Enough whining.  There were two very good reasons why we should not be out at sea today.  

First, with all the work and all the modifications we did on Tarwathie, a good trial run was needed before putting out to sea.   Others call them sea trials, we call them before-sea trials.  So far so good, everything seems to be working as it should, including the new engine cooling system.

Second, I'm a bit sick.  For the past 5-6 days  I've had gastric distress and diahre dyrea direathe the shits.  Given that, it was probably best not be offshore.   We just put in to Elizabeth City and my first stop was a drug store to buy Pepto Bismo.  Hopefully, that will fix my problem.

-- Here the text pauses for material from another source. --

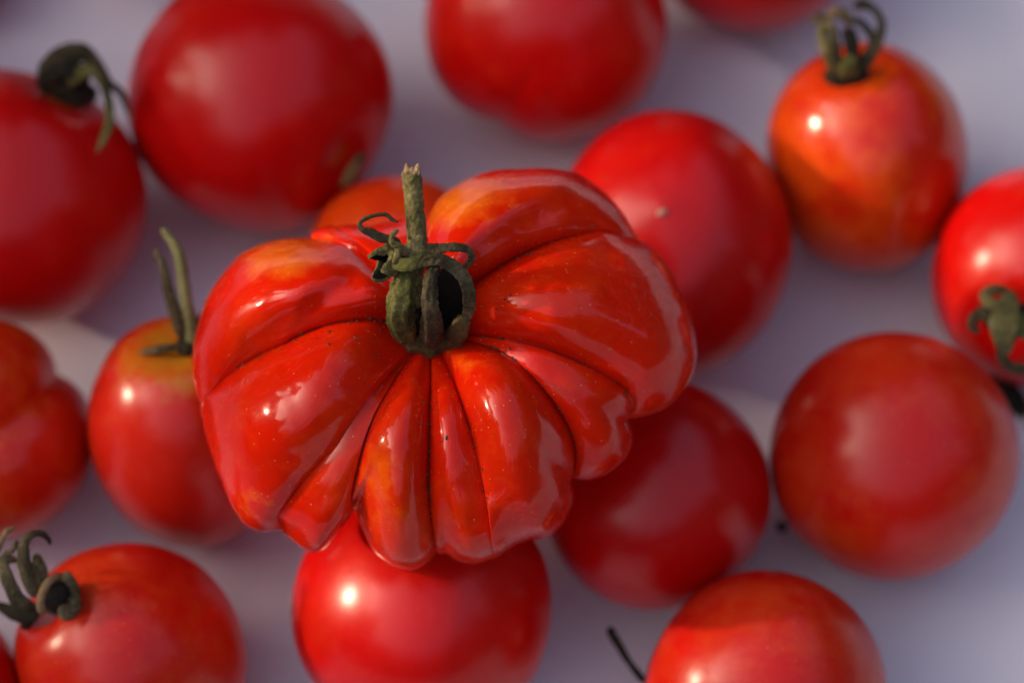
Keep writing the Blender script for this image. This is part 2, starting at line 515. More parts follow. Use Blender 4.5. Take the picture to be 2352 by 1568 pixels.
t, f = plain(2052, 1047, 286, 274, (0.1, 0.3, -0.95), S_RED[2],
      "large round red tomato at right with a wide ragged grey reflection across its middle", seed=7, lump=0.02)
t, f = plain(1758, 1592, 284, 276, (-0.92, 0.10, -0.37), S_RED[2],
      "red tomato cut by the bottom edge at right, a bare thin stalk on its left", seed=8)
strip(t, f, "stem", [(1500, 1575, -0.6), (1470, 1552, -0.75), (1440, 1512, -0.8), (1415, 1470, -0.75), (1398, 1440, -0.7)], [9, 9, 8, 11, 11], [9, 9, 8, 11, 11], M_DARK)

t, f = plain(971, 1392, 300, 290, (0.1, -0.5, -0.86), S_RED[1],
      "red tomato under the front ribs of the ribbed tomato, sun glint on its left", seed=9)
t, f = plain(1506, 1134, 264, 262, (-0.2, 0.2, -0.95), S_RED[0],
      "shaded dark red tomato tucked under the right front of the big ribbed tomato", seed=10)
t, f = plain(1540, 560, 280, 280, (0.12, -0.26, -0.95), S_RED[0],
      "dark red tomato behind the big tomato on the right, its tiny blossom scar facing up", seed=11, squash=1.10, roll=1.57, nose=-0.02, lump=0.02)
sc = cam_dir((-0.115, 0.245, 0.96))
strip(t, f, "blossom_scar", [(1508, 492, 1.93), (1520, 488, 1.99), (1532, 484, 1.95)], [4, 7, 4], [4, 5, 4], M_SCAR, n=10)
t, f = plain(909, 610, 208, 206, (0.0, 0.7, -0.7), S_ORANGE,
      "orange tomato half hidden behind the stalk of the big ribbed tomato", seed=12)

# left, green shoulders
t, f = plain(430, 992, 226, 304, (-0.03, 0.74, 0.67), S_GREENTOP,
      "red tomato with green yellow shoulders and forked stalk, left of the ribbed tomato", dimple=0.16, dimple_w=0.4, seed=13, reach=1.12, squash=1.0)
strip(t, f, "stem", [(447, 792, 1.4), (438, 750, 1.5), (428, 690, 1.65), (418, 620, 1.75), (405, 570, 1.75), (372, 524, 1.7)], [22, 17, 14, 13, 12, 7], [20, 15, 12, 11, 10, 6], M_PALE, n=32)
strip(t, f, "sepal", [(420, 780, 1.5), (402, 720, 1.65), (386, 660, 1.7), (374, 610, 1.7), (362, 585, 1.7), (358, 575, 1.6), (358, 600, 1.55)], [12, 13, 13, 9, 6, 4, 4], [6, 5, 5, 5, 4, 3, 3], M_SEPAL, n=30)
strip(t, f, "sepal", [(452, 775, 1.3), (462, 735, 1.2), (480, 700, 1.1)], [12, 10, 6], [6, 6, 4], M_DARK)
strip(t, f, "calyx", [(405, 790, 1.25), (430, 797, 1.45), (455, 795, 1.4)], [14, 20, 16], [8, 12, 10], M_DARK)
strip(t, f, "sepal", [(420, 795, 1.45), (380, 800, 1.5), (345, 806, 1.42), (318, 812, 1.25)], [9, 10, 9, 4], [4, 4, 4, 3], M_SEPAL)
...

The frustrating part is that it looks like a whole week before favorable winds come again.   We're running short of time to make it for Sara's graduation on June 23 in Boonville, NY

Friday, June 01, 2012

Three Steps Forward Again

Sailcraft Boatyard, Oriental, NC
35 01.97 N 076 41.11 W

On Thursday, Tarwathie was on the Travel Lift on Thursday, ready to splash.  See the picture.  You can almost see her smile.  15 minutes later she was frowning mightily because of our heat exchanger problems.

Well, we waited two antsy days for the replacement parts to come from Beta Marine.  They came today at 1830.   I was doubly antsy because darkness was approaching and so were some severe thunderstorms.  My plan was to install the new stuff, put everything back together, put in new anti freeze, then see if the engine would run with cooling and without leaks.

Well, it is 2030 now, and all those things are accomplished.  Tarwathie is smiling once again. So is Libby.  So am I.

Darkness will  be here in 15 minutes, and the the thunderstorms in another hour.   We'll stay at the dock tonight and tomorrow resume our northward migration!!!!

By the way, I think I figured out the real cause of the trouble.  It was not what I said the other day.   I'll post more details later.  Right now, a  belated supper should be waiting.